Doxing is the process of publicly identifying/publishing a person’s private information in order to “punish” that person for some imagined offense or for revenge because that person did something the doxxer didn’t like. In most jurisdictions, doxing is at least civilly wrong if not criminally so.

Now Michigan wants to force employers to dox their employees to unions.

A Michigan Senate bill currently under consideration aims to require employers to share employees’ name, home address, cell phone number, work address location, and personal email address with labor representatives every 90 days.

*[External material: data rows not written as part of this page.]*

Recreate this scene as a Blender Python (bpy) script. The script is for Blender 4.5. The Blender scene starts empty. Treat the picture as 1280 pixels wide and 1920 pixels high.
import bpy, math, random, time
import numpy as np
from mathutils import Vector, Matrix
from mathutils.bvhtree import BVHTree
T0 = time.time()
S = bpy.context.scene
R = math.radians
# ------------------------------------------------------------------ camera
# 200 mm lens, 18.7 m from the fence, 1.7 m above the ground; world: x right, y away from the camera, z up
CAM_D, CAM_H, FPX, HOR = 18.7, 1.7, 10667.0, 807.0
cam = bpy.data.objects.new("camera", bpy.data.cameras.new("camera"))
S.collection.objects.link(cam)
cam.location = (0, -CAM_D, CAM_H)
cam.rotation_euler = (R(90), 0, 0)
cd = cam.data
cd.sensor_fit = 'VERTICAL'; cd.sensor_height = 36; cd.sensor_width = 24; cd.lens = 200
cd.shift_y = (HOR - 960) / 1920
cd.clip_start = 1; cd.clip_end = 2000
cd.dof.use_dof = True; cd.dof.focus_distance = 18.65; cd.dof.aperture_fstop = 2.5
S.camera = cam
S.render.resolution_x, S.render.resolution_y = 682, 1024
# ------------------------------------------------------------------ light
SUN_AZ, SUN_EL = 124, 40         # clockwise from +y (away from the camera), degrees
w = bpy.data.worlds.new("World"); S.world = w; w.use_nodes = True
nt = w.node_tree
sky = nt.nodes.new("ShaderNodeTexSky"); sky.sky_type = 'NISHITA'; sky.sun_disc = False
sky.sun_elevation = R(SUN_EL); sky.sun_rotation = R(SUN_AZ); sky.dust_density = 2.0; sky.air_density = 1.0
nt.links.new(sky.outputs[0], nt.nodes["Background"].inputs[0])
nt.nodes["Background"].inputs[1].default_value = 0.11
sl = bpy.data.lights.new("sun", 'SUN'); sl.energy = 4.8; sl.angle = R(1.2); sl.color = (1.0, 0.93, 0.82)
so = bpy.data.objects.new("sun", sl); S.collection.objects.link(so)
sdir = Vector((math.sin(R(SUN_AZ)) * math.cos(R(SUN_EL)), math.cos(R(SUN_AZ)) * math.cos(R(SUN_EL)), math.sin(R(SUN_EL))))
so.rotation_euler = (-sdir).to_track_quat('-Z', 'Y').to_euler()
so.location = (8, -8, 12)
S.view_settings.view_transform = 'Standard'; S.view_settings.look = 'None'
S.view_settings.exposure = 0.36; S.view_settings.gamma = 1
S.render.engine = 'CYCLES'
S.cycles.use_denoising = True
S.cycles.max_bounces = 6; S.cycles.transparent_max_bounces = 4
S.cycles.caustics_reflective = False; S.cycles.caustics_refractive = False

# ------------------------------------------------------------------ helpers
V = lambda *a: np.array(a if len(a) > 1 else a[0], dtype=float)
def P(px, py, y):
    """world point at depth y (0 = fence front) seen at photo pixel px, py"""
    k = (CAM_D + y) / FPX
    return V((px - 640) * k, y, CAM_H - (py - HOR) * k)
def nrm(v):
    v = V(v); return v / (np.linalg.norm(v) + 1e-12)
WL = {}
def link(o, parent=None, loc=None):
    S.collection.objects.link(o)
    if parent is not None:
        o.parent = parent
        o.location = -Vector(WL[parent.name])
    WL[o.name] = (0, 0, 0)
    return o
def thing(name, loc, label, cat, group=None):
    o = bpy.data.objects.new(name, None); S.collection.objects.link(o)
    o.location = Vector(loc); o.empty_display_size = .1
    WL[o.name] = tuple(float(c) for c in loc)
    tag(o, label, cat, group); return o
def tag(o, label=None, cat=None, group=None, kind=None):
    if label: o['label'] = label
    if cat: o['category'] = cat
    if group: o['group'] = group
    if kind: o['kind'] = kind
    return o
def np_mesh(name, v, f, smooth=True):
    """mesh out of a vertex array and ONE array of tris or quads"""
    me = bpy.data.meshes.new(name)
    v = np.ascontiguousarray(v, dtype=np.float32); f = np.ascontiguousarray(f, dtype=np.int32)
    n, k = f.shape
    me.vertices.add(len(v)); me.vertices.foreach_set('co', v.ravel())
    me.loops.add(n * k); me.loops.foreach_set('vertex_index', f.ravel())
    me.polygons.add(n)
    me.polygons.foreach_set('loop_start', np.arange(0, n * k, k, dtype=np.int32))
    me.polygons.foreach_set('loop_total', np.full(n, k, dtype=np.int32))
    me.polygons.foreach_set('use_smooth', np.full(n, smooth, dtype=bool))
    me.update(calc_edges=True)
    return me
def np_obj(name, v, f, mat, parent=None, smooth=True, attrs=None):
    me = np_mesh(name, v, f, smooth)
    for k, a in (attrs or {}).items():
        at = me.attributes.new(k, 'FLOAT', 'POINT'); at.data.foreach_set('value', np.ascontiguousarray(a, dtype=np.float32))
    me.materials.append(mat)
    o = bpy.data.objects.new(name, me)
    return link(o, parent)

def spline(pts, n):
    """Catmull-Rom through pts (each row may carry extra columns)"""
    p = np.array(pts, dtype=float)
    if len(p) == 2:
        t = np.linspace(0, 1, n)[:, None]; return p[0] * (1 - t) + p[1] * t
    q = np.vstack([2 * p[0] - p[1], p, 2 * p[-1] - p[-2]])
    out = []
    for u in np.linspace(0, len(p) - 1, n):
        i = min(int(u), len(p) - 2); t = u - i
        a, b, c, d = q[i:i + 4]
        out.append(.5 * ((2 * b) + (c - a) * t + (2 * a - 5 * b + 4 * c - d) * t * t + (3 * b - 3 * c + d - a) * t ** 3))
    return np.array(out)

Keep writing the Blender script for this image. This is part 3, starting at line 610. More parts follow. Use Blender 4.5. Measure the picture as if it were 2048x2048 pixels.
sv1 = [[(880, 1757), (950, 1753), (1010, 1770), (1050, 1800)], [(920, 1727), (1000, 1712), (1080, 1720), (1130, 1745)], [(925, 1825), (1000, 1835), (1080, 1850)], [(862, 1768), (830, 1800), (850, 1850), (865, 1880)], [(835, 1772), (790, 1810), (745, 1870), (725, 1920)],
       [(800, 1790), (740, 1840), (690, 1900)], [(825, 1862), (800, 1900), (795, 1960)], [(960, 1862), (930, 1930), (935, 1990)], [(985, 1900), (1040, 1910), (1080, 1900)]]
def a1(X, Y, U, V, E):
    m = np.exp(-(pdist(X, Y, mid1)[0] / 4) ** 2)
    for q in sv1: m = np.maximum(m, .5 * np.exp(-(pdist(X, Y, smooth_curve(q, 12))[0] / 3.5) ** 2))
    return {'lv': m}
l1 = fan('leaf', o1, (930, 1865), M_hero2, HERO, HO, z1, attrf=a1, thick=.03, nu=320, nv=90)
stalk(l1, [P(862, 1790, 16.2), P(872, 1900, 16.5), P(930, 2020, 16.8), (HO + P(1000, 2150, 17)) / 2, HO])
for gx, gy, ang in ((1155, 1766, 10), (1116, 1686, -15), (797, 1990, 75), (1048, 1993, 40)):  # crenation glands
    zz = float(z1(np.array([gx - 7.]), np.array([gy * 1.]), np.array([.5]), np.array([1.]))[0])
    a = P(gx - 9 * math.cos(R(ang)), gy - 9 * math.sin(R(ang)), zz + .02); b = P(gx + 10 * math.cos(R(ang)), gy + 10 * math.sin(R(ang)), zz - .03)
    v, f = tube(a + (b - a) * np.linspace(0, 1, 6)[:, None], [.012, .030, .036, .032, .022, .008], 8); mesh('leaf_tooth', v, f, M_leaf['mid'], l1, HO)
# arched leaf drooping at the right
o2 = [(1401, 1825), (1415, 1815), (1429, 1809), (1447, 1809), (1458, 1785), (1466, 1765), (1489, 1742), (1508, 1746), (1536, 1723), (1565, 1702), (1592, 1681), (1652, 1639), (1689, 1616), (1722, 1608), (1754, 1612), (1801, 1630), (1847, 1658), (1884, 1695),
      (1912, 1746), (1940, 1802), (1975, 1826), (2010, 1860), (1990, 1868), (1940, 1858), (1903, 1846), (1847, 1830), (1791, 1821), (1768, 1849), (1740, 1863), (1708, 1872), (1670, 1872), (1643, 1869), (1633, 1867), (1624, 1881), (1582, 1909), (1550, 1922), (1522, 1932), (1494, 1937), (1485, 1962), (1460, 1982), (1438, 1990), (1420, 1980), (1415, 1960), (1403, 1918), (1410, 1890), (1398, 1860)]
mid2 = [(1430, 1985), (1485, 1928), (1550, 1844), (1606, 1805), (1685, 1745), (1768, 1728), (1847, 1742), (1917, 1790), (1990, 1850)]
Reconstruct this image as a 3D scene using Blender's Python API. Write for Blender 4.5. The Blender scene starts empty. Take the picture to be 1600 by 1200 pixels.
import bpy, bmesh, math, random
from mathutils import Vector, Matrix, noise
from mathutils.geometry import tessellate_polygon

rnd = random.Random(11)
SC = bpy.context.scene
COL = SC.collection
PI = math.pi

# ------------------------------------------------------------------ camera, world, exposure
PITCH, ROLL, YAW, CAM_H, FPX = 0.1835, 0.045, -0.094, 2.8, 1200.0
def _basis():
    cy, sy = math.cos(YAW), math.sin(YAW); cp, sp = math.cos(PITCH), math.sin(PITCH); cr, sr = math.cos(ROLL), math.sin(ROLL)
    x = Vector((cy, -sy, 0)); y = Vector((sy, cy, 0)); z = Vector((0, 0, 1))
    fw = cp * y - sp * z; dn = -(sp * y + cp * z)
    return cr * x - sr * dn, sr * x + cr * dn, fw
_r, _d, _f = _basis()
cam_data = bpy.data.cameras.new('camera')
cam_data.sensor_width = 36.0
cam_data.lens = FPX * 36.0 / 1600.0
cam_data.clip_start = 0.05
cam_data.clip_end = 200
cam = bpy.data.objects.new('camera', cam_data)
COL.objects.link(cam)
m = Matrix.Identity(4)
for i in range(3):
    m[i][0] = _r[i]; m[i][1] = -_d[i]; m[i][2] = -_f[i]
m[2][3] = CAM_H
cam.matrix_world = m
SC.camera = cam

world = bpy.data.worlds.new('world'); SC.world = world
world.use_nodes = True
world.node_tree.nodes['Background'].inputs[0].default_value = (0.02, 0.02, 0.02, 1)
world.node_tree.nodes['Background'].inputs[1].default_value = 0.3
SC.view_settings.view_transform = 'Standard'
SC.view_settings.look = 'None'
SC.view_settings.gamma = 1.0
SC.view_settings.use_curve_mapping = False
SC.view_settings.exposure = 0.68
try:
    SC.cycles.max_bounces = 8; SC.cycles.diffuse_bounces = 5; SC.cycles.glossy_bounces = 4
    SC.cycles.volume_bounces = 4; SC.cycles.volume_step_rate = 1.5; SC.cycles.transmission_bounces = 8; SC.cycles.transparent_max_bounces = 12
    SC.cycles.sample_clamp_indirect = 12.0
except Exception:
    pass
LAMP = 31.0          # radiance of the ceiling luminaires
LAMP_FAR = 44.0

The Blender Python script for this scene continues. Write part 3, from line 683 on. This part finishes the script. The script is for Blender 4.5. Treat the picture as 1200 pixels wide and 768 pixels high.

That’s all employees, not just union members. And every 90 days, yet—because the Progressive-Democratic Party members are at pains to keep the unions current on the dox data. State Senator John Cherry (D) on his Senate Bill 169:

The intent here is to make sure that individuals who are legally required to represent employees have the information on who they are actually required to represent and the ability to contact them and fulfill their requirements of representation[.]

This is utterly disingenuous. The unions already know who they represent: they have the union cards and the dues remittals. They don’t need to know where their members live, or their cell phone numbers, or their personal email data except to personally harass those employees who don’t toe the union line. They especially don’t need to know this information about employees who are not union members—union individuals don’t represent them, by intent of the non-union employee.

And for how long does anyone think unions would keep that information nonpublic, in any case, especially the information of those employees impudent enough to decline to join?

This is yet another example of unions gone amok and of Progressive-Democratic Party-run governments aiding and abetting union misbehavior.

More Government Overreach

This time it’s in the Federal government’s Securities and Exchange Commission move to force businesses to disclose their carbon emissions and other climate data. The demand is centered on the claim that inquiring investors want to know this stuff, so Government should force the disclosure.

Indeed, some investors do want to know this stuff, and some businesses think their profit intake will benefit from releasing such information. Other businesses say the proposed diktat mandate would inflict costly, complicated, and useless drags on their bottom lines.

The push, though, along with the push’s supporters and decriers, wholly ignore the key segment in our economy: us ordinary Americans consumers, and investors who are in large part us ordinary Americans.

If we and the investors, both big and small, institutional and retail, among us want this information, we’ll demand it of the companies we want it from, and we’ll do it—and get it—through the market force which we are in our aggregate.

The move by the SEC, though, is typical of beltway politicians of all parties and independents: if it’s a good idea for some or even for many, Government must require it for everyone. This is government overreach.